While those attending differed on the root of the problem, they agreed that the crisis is immediate--and that the legal system can't tackle it all.
The conference, co-sponsored by Harvard's Criminal Justice Institute and the Boston College Law School, brought lawyers and academics together with educators, community activists, and inner-city youths.
According to one speaker, violent crimes committed by adolescents have risen by 50 percent since 1987--twice the increase in adult crimes over the same time period.
The afternoon session featured a panel discussion on the juvenile justice system and plans for its informs. About 350 conference attendees packed into Austin Hall to watch the debate.
The discussion centered around the need for a separate legal system for teenagers and children.
"The problem with the juvenile court is not a failure of implementation, it is a problem of conception," said Barry Feld, a law professor at the University of Minnesota.
Feld said that the cycle of juvenile crime should be broken with a greater emphasis on social programs and education--not by a special court system.
"It's not responsible to think that the legal system is the way to help young people," Feld said.
But other panelists said court reform, rather than abolition, would be the only feasible solution.
"You find people, frustrated with the failures of the system, coming to absurdly simple solutions," said Bernadine Dohrn, director of Northwestern University's Children and Family Justice Center.
Massachusetts Court of Appeals Justice Roderick Ireland said judges are overworked, often acting as the only bridge between social service agencies and the legal system.
"The reality is, the judges are between a rock and a hard place," Ireland said.
The afternoon session also included smaller workshops on poverty and gang warfare.
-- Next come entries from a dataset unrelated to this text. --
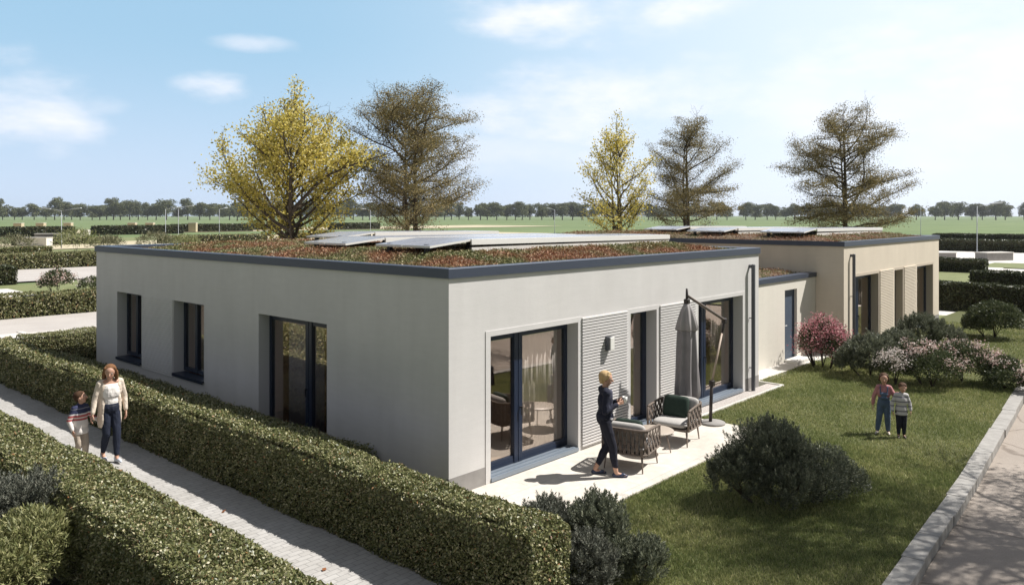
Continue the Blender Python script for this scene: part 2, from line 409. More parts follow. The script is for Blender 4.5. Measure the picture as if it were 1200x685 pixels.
# kerb stones: a structure, one sheet of stones with slightly shifting edges
kb = MB(); d = 0; i = 0
pk = off(0)
for (ax, ay), (bx, by) in zip(pk[:-1], pk[1:]):
    Lk = math.hypot(bx-ax, by-ay); nseg = max(1, round(Lk/.98))
    for s_ in range(nseg):
        if ax > 15 and s_ > 10: break
        a = s_/nseg; ox = ax+(bx-ax)*a; oy = ay+(by-ay)*a
        m4 = Matrix.Translation((ox, oy+random.uniform(-.012, .012), random.uniform(-.005, .007))) @ Matrix.Rotation(math.atan2(by-ay, bx-ax)+random.uniform(-.006, .006), 4, 'Z')
        kb.bbox(.003, Lk/nseg-.003, -.26, 0, -.15, .035, .008, mat=m4)
kb.build('kerb', M['kerb'], **S)
# gravel strip with thin edging along the front, garage apron
sheet('gravel_strip', rect(6.73, 11.0, -.36, -.002), .012, M['gravel'], .1, **S)
gb = MB(); gb.bbox(6.73, 11.06, -.42, -.362, -.1, .04, .006); gb.bbox(11.002, 11.06, -.36, .78, -.1, .04, .006)
gb.build('edging', M['concrete'], **S)
sheet('garage_apron', rect(11.07, 16.28, .30, .848), .02, M['concrete'], .1, **S)
# streets and lawns behind, left of the house
sheet('street', rect(-60, 60, 16.2, 28.9), -.05, M['street'], **S)
sheet('pavement', rect(-60, 1.5, 16.2, 24.2), -.044, M['concrete'], **S)
sb = MB(); sb.box(1.5, 20, 23.55, 23.8, -.1, -.02); sb.box(1.3, 1.5, 16.2, 24.4, -.1, -.02); sb.build('street_kerb', M['concrete'], **S)
sheet('garden_lawn', rect(-60, 60, 30, 47.2), -.05, M['farlawn'], **S)
sheet('driveway', rect(-60, 6.6, 33, 44.5), -.045, M['concrete'], **S)
sheet('side_street', rect(-60, 80, 49.5, 62.3), -.05, M['street'], **S)
sheet('garden_lawn', rect(-60, 80, 64.5, 100), -.052, M['farlawn'], **S)
sheet('sandy_strip', rect(-120, 140, 102, 150), -.052, M['sand'], **S)
sheet('garden_lawn', rect(-120, 60, 128, 150), -.048, M['farlawn'], **S)
sheet('sandy_strip', rect(-160, 240, 188, 236), -.052, M['sand'], **S)
# right of the second house
sheet('garden_lawn', rect(27, 31, -30, 20), -.05, M['farlawn'], **S)
sheet('footpath', rect(29.6, 31.4, -30, 14), -.045, M['concrete'], **S)
sheet('garden_lawn', rect(32.9, 60, -30, 20), -.05, M['farlawn'], **S)
sheet('footpath', [(60, -40), (66, -40), (66, 5.0), (75, 6.0), (75, -40), (98, -40), (98, 30), (60, 30)], -.046, M['concrete'], **S)
sheet('garden_lawn', rect(67, 74.6, -40, 7.2), -.040, M['farlawn'], **S)

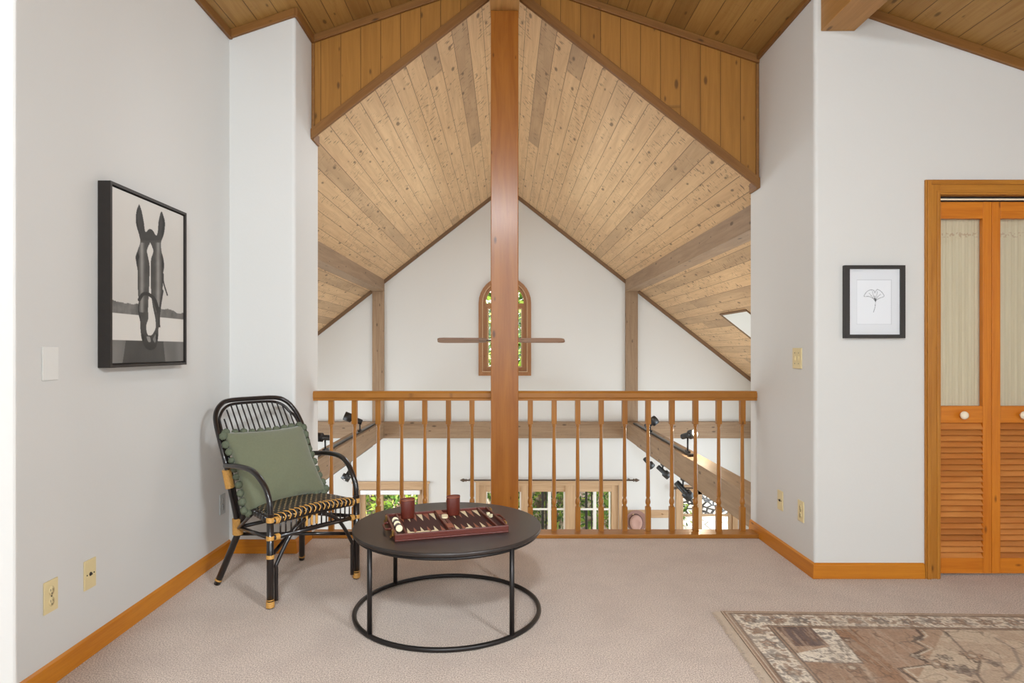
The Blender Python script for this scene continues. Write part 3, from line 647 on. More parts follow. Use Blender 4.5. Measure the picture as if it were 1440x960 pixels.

Chief Justice Paul Liacos of the Massachusetts Supreme Judicial Court gave the opening remarks at yesterday's conference.
Liacos warned against the allure of easy answers to complex problems, attacking what he called the "flood of demagogues populating the airwaves of this country."
He said that efforts to add more police officers and prison beds will not stop juvenile violence.
"We should be trying to take children out of the courtroom and back where they belong--the classroom," Liacos said.
A. Leon Higginbotham Jr., public service professor of jurisprudence at the Kennedy School, delivered the keynote address at last night's session.
In a heavily autobiographical speech, Higginbotham compared the civil rights movement to the struggle for peace in today's inner cities.
The conference will conclude tomorrow at the Boston College Law School, and will include a keynote address by the Rev. Jesse Jackson.